Sabotage déçoit : En soi, rien ne paraît être en dessous dans son récit. Rien ne paraît être au-dessus non plus. Trop écrit, trop soigné, le film est désespérément en mal d’un grain de folie. Il n’a pas de friction, pas de sueur. Inscrit dans une grande tradition cinématographique – celle du film de casse –, Sabotage récupère des codes de montage mais délaisse ce que le genre peut avoir de plus incarné et de plus vivace. C’est simple, c’est un film trop pensé, trop prévu ! À la production, on retrouve le nom d’Isa Mazzei, scénariste de Cam, aussi réalisé par Daniel Goldhaber. Sabotage est un elevated heist movie comme Cam était de l’elevated horror. Encore que Cam n’était pas émoussé à ce point, c’était même le divertissement généreux que Sabotage a peur d’être !

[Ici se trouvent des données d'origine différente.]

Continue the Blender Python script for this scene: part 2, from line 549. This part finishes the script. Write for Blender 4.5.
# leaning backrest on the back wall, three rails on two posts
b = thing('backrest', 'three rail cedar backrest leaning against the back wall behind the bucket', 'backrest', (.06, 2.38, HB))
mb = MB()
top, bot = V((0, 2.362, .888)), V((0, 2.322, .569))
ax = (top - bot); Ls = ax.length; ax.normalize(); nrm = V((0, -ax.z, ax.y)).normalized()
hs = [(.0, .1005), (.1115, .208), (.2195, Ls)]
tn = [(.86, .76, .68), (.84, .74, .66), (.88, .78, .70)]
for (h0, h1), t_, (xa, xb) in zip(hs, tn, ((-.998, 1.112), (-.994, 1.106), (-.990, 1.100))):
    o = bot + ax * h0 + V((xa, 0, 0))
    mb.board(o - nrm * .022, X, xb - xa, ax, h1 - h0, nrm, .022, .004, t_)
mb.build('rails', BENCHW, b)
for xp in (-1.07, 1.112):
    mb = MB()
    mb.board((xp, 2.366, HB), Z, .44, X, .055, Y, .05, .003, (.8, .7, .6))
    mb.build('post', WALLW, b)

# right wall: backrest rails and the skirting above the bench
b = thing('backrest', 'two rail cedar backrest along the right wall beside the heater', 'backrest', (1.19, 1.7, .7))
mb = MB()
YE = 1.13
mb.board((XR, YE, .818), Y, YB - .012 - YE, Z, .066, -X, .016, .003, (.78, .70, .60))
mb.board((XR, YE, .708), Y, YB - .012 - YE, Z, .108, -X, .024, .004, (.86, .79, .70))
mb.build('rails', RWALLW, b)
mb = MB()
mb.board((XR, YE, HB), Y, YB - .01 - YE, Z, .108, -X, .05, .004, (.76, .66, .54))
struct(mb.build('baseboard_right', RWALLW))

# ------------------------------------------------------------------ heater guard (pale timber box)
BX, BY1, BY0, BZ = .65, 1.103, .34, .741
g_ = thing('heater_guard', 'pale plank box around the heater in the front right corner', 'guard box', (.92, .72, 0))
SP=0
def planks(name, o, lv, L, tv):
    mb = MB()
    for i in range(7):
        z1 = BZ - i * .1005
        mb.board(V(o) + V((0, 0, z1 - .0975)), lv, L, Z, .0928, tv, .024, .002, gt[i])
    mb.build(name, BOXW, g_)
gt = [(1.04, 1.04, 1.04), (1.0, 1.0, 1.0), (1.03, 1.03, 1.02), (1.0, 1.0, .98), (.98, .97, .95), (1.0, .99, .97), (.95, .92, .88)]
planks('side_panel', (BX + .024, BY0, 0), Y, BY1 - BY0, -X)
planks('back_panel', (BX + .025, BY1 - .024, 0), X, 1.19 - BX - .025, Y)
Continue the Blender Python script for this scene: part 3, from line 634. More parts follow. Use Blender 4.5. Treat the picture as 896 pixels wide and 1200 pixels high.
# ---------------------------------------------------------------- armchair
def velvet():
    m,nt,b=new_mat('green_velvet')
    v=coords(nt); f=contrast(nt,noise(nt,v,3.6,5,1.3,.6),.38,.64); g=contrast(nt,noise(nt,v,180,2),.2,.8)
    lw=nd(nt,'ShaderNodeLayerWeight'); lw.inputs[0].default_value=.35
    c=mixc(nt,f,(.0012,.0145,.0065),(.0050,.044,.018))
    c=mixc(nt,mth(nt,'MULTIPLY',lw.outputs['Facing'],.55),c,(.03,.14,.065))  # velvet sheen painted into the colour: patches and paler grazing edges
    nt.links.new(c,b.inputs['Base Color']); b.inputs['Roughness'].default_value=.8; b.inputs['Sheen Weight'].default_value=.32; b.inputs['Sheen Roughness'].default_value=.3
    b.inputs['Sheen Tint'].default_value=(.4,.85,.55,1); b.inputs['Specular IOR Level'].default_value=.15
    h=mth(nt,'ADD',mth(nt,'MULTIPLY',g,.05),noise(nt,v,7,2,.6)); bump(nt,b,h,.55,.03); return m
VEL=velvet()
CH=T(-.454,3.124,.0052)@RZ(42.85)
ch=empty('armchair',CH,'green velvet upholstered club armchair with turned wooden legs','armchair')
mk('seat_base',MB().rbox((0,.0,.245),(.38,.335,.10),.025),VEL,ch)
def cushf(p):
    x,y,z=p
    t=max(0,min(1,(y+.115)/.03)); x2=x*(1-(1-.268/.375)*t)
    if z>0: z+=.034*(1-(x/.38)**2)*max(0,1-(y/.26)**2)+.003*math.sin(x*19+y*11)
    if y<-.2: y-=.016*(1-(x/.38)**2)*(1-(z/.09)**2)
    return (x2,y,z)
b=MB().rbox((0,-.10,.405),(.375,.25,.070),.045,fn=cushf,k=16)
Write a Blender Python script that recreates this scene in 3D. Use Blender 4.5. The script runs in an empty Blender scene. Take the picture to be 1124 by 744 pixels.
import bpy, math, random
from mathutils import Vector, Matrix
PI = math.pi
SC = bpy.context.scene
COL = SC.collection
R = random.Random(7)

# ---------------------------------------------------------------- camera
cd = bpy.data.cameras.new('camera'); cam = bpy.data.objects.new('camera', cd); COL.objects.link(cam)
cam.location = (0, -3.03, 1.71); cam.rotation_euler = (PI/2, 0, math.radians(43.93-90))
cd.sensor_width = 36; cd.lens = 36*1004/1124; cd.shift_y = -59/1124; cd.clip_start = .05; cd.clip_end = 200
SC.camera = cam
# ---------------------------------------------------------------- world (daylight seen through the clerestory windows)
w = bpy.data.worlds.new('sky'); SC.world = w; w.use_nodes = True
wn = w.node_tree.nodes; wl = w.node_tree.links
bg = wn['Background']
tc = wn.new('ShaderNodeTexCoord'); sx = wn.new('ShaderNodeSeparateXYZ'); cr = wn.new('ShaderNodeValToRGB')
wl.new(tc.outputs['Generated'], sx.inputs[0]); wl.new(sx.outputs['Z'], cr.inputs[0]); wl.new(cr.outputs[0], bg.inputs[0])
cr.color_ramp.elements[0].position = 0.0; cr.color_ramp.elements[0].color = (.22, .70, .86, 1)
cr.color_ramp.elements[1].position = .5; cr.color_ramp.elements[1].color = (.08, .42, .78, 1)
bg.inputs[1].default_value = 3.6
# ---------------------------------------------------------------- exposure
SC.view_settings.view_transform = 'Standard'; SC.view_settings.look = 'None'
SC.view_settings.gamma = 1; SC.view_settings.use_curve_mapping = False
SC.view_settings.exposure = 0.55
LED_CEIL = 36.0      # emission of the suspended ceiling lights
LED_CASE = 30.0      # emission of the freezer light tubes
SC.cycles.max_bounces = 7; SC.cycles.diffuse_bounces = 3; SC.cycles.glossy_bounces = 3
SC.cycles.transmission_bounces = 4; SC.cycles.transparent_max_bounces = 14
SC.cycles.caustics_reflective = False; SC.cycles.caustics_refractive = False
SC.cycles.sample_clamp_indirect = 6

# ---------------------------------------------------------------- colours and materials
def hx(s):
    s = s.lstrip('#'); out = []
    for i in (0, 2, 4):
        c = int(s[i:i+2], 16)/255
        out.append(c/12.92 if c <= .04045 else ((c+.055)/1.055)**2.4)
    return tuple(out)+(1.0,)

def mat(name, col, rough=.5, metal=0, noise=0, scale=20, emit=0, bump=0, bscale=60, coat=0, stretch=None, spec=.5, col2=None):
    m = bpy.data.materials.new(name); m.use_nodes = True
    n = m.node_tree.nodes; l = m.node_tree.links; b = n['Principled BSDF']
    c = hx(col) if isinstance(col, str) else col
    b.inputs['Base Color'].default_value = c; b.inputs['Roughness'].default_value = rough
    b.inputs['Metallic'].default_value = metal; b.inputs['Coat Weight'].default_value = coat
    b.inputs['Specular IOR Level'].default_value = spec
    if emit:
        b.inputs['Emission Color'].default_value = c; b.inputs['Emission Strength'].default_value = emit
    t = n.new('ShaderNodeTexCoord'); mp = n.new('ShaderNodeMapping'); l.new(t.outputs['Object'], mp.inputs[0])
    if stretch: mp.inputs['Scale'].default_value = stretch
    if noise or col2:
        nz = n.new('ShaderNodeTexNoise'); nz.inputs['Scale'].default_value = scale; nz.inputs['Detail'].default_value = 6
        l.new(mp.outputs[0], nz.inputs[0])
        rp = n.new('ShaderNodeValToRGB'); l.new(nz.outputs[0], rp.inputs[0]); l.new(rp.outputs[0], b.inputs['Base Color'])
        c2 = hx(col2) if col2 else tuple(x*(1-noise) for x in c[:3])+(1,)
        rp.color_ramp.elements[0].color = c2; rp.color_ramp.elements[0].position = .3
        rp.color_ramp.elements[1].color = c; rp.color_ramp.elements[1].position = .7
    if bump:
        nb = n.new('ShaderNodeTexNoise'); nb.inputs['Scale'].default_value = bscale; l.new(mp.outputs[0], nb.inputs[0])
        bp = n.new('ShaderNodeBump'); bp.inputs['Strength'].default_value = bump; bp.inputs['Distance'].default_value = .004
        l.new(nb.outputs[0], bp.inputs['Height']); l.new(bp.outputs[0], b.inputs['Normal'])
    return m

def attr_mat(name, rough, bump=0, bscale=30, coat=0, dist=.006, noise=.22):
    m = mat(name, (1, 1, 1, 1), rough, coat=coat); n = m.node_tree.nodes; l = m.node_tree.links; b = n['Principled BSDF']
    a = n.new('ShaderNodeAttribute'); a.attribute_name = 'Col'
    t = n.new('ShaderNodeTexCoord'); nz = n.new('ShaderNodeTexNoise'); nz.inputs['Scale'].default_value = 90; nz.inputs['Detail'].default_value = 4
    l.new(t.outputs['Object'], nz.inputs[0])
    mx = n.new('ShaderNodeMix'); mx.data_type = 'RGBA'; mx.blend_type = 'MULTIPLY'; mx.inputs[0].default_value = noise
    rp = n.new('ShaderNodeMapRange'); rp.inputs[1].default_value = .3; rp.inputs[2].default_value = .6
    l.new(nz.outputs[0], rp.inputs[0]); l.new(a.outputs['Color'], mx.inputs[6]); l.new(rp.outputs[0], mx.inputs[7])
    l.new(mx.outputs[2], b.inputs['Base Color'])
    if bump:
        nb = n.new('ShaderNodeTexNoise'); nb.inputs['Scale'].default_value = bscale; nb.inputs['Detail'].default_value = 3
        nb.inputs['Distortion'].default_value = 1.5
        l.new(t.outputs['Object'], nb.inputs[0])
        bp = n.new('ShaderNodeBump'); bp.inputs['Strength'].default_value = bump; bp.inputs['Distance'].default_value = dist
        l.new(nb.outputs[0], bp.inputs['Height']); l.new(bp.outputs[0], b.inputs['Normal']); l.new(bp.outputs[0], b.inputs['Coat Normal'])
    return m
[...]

C’est un fait que, si les gouvernements du monde entier ne réagissent pas très vite et très fort, ce qu’on peut appeler l’éco-terrorisme deviendra un sujet pressant, pour ne pas dire une nécessité absolue dans notre société. À défaut d’être le meilleur exemple d’un cinéma sur l’extinction et la rébellion, Sabotage en sera un pionnier. C’est déjà ça. C’est bête, sur le papier, le film avait tout pour être un coup de poing électrique et un coup de gueule canonique. Ou au moins, il avait tout pour être plus qu’une simple introduction. La construction quasi-démocratique du film (le tournage dans un lieu que Goodluck connait bien, la participation de Barer à la production et à l’écriture) n’a pas débloqué des perspectives uniques, elle n’a pas donné lieu à des résultats novateurs. Le film déborde de l’application assidue de tous les partis en présence. Malgré tout, le spectateur rêve d’une autre version de cette esthétique. Tourné dans la chaleur du Nouveau Mexique, en 16mm, Sabotage a comme une parenté avec les signatures visuelles les plus marquantes de Breaking Bad, série elle aussi tournée en pellicule dans cet État frontalier. Vince Gilligan et Peter Gould, show-runners de Breaking Bad et de son spin-off, sont des directeurs d’acteurs bien plus experts que Goldhaber, leur inventivité désarçonne. Forcément, on se dit qu’on aurait aimé voir leur interprétation de ce pitch. Pour mieux se la figurer, on pourra se rabattre sur l’épisode 7 de la première saison et l’épisode 5 de la dernière saison de Breaking Bad, incontournables mini-films de casse contemporains. Les personnages y sont mieux maitrisés et bien mieux caractérisés, cet effort en plus fait toute la différence.